* [Problem statement]: Starting at the line that contains "Generate a Blender" and stopping at the line that contains "from mathutils import Vector, Matrix", return those lines exactly and nothing else. Both end lines count; pictures do not.
*** Data to use
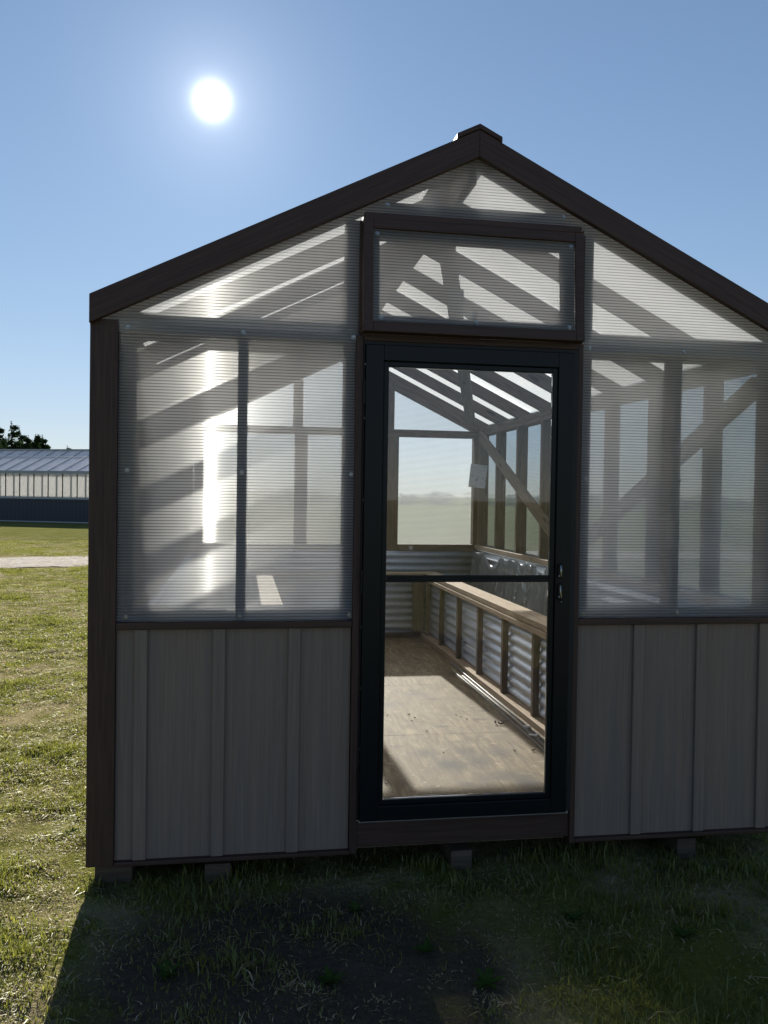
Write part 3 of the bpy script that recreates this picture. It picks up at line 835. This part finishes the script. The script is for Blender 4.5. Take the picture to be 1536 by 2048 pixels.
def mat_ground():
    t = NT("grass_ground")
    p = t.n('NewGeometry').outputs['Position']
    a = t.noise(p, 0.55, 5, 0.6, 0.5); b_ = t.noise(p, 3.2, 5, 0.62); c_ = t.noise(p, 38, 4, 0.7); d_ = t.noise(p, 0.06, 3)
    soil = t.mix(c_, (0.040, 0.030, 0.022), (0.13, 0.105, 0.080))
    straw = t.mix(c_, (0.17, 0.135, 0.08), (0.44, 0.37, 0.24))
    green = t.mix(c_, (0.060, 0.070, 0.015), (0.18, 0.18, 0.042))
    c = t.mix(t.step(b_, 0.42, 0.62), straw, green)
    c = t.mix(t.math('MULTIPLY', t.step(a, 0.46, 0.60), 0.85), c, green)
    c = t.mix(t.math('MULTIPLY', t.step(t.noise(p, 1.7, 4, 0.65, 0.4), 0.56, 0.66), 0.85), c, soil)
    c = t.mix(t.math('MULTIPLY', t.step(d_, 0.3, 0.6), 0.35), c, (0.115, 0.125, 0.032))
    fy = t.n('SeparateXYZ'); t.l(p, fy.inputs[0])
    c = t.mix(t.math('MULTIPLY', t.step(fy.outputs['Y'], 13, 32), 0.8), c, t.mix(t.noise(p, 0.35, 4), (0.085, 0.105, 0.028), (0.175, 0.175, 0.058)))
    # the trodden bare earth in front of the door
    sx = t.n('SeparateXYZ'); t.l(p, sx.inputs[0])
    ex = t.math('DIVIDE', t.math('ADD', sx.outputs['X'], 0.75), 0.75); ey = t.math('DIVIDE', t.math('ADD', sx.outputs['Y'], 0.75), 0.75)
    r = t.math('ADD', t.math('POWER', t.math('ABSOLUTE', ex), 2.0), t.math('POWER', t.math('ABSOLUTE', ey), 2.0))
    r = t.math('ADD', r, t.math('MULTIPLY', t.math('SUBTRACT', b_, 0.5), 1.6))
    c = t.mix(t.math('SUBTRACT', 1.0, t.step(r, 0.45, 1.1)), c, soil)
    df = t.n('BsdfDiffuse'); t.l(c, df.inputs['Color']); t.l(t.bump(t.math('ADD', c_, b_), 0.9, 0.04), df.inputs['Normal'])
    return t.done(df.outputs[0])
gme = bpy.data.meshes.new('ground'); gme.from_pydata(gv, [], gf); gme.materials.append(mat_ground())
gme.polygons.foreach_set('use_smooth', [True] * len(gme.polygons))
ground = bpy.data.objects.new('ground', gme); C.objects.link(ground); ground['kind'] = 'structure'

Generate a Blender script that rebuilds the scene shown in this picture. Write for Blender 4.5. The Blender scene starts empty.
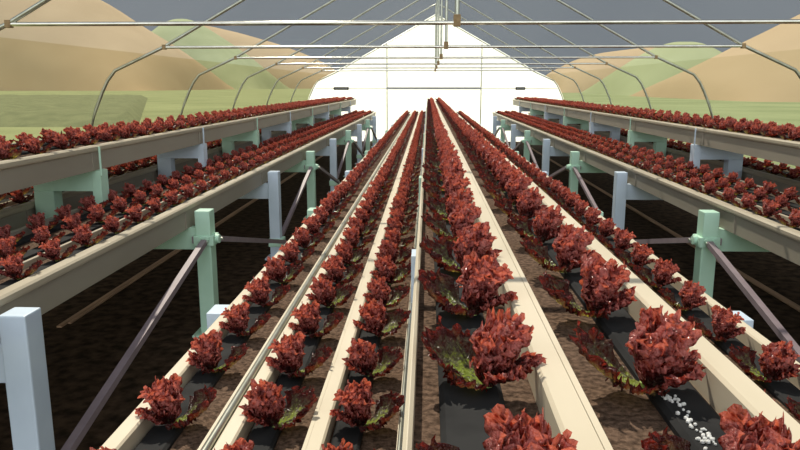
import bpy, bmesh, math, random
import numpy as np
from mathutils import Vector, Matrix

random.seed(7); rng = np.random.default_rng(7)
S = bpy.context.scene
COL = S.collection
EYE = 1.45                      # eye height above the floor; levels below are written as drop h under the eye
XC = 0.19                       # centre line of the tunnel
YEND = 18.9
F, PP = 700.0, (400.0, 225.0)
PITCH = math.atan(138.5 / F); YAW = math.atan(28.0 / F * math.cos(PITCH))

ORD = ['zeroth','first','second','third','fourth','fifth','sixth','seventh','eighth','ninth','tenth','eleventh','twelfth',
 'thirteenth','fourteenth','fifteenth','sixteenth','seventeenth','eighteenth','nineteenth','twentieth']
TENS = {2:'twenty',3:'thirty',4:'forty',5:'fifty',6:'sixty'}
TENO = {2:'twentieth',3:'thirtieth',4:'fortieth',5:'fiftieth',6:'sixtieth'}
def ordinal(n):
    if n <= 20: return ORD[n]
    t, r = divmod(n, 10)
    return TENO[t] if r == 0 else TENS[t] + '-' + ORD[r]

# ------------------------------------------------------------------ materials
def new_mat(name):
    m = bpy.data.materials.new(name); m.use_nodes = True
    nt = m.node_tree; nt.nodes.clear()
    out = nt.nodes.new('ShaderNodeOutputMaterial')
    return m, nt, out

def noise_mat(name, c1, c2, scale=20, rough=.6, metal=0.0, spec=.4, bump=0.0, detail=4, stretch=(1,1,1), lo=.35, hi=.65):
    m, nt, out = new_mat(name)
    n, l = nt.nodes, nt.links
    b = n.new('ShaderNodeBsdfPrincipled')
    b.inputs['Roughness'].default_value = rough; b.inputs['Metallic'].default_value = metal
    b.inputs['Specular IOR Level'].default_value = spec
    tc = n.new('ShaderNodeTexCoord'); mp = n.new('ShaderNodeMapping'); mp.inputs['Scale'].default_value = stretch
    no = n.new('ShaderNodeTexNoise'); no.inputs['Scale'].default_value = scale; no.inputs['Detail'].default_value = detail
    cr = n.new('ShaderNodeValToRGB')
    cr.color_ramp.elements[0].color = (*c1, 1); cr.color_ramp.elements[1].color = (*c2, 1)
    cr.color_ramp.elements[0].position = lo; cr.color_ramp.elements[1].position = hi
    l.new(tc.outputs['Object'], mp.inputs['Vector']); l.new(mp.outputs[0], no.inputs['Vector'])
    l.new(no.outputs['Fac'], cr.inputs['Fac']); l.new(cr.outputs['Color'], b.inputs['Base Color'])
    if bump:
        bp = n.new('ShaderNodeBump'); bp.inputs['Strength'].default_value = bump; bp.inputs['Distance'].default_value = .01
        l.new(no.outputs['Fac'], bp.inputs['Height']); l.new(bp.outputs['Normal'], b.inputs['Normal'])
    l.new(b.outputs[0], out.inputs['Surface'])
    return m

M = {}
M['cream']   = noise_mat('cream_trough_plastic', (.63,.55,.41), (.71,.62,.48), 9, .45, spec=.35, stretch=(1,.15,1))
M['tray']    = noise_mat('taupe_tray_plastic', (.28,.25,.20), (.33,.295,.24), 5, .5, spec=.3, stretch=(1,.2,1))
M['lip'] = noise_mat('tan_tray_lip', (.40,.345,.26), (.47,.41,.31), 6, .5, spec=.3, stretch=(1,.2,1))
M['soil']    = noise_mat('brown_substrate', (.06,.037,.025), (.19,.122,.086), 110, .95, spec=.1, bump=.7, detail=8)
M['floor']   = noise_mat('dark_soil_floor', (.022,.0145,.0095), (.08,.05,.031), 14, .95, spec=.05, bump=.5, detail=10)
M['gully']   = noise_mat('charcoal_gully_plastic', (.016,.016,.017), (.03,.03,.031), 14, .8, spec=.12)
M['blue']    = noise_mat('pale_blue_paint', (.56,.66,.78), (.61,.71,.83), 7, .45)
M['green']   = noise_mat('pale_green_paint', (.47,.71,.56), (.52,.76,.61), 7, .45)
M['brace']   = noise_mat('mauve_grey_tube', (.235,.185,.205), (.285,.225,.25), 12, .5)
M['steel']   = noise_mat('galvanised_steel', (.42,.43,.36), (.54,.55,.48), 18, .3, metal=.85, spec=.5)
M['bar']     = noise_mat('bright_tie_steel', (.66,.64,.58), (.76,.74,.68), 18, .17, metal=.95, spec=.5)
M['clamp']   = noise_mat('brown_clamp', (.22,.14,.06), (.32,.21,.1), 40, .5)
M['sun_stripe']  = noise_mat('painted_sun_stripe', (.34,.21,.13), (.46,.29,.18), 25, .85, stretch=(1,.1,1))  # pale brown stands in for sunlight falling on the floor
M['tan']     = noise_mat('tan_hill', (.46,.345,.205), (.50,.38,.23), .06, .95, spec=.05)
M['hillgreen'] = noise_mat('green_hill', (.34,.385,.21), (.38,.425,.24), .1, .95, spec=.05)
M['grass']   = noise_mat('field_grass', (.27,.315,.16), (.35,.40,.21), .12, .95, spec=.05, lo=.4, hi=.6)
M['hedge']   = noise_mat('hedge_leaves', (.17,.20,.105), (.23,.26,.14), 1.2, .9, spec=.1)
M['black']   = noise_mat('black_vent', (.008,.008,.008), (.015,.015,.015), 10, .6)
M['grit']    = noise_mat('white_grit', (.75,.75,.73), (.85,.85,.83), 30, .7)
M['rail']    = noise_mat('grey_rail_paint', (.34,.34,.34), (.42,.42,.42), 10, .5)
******
* [The solution]:
Generate a Blender script that rebuilds the scene shown in this picture. Write for Blender 4.5. The Blender scene starts empty.
import bpy, bmesh, math, random
import numpy as np
from mathutils import Vector, Matrix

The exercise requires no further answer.